My copies of Stephen Zepke’s Sublime Art arrived this morning. Thanks to Stephen, Carol and everyone at EUP for making such a fantastic volume. I can offer two of my copies as free giveaways either 1) if you pay the postage from Melbourne, Australia or 2) in exchange for a similar priced book/books of your own. Make me an offer at chris.watkin [at] monash [dot] edu or @DrChrisWatkin!

How art can create a new future

Sublime art exceeds the present. It is an undetermined expression that in coming into being creates new universals, new modes of life and new coefficients of freedom. Stephen Zepke tracks this movement from its beginnings in Kant to its flowering in the late twentieth and early twenty-first centuries.

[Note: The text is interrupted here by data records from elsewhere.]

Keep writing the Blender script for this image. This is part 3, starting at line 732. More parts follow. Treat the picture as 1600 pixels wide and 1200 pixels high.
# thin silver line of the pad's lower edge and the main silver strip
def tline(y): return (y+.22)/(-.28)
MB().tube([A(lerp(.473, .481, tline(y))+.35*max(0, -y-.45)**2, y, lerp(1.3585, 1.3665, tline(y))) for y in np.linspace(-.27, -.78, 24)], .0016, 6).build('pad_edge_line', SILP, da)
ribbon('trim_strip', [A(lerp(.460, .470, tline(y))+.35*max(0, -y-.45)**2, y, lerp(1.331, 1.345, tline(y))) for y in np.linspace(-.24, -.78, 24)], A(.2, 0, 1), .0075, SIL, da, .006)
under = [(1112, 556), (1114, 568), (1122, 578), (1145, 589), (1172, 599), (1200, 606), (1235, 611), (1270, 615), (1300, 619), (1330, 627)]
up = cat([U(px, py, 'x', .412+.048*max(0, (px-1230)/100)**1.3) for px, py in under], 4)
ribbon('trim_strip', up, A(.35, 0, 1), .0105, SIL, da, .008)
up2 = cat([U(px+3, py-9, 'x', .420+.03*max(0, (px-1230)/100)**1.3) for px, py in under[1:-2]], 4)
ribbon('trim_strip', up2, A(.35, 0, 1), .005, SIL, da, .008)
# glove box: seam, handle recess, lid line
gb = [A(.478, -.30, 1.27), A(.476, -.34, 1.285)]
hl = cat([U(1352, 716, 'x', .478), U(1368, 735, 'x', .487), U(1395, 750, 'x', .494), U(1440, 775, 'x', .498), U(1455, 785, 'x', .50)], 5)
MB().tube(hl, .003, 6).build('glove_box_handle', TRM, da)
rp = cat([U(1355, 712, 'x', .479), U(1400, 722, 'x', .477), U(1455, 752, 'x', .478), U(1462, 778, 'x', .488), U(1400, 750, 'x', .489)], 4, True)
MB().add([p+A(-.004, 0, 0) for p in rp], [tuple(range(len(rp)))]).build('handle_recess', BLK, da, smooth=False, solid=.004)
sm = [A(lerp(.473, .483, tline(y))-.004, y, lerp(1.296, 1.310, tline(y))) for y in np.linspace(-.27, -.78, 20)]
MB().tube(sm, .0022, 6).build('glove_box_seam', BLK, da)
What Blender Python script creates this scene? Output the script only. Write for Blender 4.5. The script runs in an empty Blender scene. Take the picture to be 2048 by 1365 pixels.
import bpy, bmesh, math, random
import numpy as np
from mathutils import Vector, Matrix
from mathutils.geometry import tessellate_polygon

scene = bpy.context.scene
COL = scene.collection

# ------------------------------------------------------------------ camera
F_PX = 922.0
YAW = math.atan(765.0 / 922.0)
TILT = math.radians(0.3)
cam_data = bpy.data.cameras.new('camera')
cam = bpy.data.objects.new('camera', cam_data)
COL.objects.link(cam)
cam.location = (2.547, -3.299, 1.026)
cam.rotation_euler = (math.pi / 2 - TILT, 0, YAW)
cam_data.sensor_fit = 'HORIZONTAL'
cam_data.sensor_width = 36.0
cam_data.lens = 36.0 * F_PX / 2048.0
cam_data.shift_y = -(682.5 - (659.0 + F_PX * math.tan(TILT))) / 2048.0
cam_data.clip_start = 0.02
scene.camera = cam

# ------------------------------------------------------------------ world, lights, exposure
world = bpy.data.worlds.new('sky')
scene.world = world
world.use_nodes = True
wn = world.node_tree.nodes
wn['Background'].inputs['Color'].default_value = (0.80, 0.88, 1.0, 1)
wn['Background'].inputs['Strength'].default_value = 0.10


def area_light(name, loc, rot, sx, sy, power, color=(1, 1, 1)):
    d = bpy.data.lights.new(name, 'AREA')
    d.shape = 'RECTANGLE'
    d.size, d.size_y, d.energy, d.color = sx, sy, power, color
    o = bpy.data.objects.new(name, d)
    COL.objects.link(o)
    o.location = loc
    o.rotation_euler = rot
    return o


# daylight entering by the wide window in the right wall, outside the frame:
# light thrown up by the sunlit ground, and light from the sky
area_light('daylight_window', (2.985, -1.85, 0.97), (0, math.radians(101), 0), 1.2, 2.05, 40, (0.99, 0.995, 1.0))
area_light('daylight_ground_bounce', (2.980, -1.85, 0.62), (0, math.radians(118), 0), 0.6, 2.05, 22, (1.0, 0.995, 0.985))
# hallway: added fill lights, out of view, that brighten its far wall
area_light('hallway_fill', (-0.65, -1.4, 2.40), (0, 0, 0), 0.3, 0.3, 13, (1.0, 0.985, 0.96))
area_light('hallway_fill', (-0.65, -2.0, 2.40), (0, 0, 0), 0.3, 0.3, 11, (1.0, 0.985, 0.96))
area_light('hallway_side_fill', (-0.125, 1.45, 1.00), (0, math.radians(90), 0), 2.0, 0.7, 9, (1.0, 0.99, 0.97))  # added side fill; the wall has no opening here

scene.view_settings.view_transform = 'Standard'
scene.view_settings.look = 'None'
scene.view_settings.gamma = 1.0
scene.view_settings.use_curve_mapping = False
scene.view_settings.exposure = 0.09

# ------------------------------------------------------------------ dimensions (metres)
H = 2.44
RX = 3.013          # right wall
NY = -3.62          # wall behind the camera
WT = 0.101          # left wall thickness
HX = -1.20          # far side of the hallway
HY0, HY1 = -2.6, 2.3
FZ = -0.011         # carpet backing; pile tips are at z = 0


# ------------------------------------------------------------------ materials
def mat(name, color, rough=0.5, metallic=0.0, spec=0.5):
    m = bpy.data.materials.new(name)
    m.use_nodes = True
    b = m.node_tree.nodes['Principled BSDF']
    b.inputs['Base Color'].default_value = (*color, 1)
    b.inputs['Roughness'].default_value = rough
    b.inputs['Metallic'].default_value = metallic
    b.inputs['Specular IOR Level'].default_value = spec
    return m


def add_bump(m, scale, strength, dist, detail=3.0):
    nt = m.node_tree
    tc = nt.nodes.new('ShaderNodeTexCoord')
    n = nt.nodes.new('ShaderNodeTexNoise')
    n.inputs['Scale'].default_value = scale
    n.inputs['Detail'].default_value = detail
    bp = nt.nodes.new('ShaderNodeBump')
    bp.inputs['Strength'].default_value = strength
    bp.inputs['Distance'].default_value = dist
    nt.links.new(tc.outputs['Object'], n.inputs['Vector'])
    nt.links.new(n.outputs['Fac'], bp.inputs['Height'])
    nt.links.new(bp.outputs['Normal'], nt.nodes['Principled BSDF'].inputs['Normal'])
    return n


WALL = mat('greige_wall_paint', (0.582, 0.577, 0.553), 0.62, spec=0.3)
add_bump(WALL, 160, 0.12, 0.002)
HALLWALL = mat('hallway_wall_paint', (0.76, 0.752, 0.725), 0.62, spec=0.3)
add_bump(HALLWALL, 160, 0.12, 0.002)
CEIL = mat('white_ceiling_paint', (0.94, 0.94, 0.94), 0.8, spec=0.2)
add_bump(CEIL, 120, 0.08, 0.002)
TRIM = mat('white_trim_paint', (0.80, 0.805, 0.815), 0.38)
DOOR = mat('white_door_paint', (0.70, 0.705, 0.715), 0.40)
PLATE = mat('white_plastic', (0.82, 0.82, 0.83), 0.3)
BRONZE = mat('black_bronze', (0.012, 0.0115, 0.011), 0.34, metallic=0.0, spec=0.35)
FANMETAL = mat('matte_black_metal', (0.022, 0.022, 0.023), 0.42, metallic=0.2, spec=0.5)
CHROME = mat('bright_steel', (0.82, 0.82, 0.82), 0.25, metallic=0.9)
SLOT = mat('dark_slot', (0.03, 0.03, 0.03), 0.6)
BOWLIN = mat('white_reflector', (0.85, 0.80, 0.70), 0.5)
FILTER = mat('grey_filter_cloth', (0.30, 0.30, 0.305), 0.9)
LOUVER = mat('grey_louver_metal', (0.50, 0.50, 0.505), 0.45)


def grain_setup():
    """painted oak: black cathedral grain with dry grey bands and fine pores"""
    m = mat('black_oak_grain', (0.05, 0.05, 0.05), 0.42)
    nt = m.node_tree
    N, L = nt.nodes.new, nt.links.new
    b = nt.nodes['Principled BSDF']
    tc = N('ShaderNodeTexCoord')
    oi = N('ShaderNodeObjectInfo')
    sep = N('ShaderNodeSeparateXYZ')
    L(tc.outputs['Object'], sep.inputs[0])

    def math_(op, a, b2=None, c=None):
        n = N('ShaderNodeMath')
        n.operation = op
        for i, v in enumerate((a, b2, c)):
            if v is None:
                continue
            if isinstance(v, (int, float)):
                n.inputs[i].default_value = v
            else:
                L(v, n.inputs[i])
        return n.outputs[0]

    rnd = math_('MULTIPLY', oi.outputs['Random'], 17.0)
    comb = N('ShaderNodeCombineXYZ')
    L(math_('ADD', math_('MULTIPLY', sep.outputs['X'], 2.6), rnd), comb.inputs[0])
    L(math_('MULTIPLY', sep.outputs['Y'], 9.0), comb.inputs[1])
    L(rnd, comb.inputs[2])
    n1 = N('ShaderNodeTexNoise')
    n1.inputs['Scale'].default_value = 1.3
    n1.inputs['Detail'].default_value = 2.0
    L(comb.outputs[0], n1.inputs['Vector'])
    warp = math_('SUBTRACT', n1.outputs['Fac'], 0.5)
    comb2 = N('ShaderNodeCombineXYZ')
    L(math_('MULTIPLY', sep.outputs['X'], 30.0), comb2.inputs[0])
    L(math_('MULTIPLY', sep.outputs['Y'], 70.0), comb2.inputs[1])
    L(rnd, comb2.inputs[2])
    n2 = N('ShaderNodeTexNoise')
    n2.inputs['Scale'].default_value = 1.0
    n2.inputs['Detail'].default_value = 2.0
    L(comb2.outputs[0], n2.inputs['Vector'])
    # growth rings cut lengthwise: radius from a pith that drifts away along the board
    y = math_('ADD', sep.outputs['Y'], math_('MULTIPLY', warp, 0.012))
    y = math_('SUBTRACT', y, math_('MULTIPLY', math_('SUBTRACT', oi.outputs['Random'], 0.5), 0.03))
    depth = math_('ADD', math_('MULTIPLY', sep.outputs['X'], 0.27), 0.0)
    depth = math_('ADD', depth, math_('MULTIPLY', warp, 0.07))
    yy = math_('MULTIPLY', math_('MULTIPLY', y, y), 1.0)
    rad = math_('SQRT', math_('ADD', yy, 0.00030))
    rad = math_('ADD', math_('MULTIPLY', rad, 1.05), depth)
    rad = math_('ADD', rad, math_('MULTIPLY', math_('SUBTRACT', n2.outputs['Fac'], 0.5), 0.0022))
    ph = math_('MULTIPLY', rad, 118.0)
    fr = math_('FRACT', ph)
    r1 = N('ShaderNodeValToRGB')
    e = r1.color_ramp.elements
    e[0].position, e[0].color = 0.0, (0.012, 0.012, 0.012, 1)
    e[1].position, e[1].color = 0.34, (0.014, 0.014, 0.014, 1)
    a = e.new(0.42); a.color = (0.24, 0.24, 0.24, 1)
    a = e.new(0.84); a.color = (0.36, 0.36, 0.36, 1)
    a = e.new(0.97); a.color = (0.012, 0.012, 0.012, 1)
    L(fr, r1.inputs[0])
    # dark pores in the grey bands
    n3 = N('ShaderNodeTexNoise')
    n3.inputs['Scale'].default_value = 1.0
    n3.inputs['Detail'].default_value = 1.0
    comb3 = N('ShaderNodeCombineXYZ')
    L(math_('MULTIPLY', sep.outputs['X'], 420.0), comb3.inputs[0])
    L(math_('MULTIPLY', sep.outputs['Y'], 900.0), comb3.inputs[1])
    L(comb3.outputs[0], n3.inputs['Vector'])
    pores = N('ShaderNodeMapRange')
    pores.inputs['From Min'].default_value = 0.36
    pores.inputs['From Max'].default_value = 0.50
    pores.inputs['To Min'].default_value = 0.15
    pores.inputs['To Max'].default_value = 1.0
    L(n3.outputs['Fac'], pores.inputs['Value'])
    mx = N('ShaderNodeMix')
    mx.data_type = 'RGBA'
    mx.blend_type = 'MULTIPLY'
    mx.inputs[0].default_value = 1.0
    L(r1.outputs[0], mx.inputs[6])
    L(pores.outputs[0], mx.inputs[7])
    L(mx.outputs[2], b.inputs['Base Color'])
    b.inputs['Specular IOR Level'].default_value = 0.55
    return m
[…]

He shows that in the work of Jean-François Lyotard, Gilles Deleuze and Felix Guattari, Jacques Derrida, Jacques Rancière and finally in the recent philosophy of Speculative Realism the idea of sublime art waxes and wanes, and with it a visionary politics of art that seeks to give it the most creative power possible, the power to overcome our conditions and embrace the unknown.
Stephen Zepke is an independent scholar based in Vienna, Austria.

 

Stephen Zepke is already known as a considerable philosopher of the new. In these pages he expertly navigates the inconsistent legacies of Kantian aesthetics with the goal of regaining the political and philosophical potentialities of sublime art and its role in difficult eruptions of the new. Zepke’s analyses range across a continuum of discomfort attributed to the sublime through exquisitely crafted chapters that counterpoise Lyotard, Deleuze, Derrida and Rancière. This book may have absorbed its subject so well that its readers will be left in tatters.
Gary Genosko, University of Ontario Institute of Technology

A remarkable book that explores the reception of Kant’s theory of the sublime in Lyotard, Deleuze and Guattari, Rancière and Derrida, as well as in more recent philosophical movements such as Speculative Realism and Accelerationism. But Zepke is an equally astute observer of the art world, and he simultaneously examines the role that this “sublime aesthetics” has (or has not) played in contemporary artistic production and political struggles. Sublime Art is not only the definitive analysis of the reception of the Kantian sublime, but a visionary manifesto for the aesthetics of the future.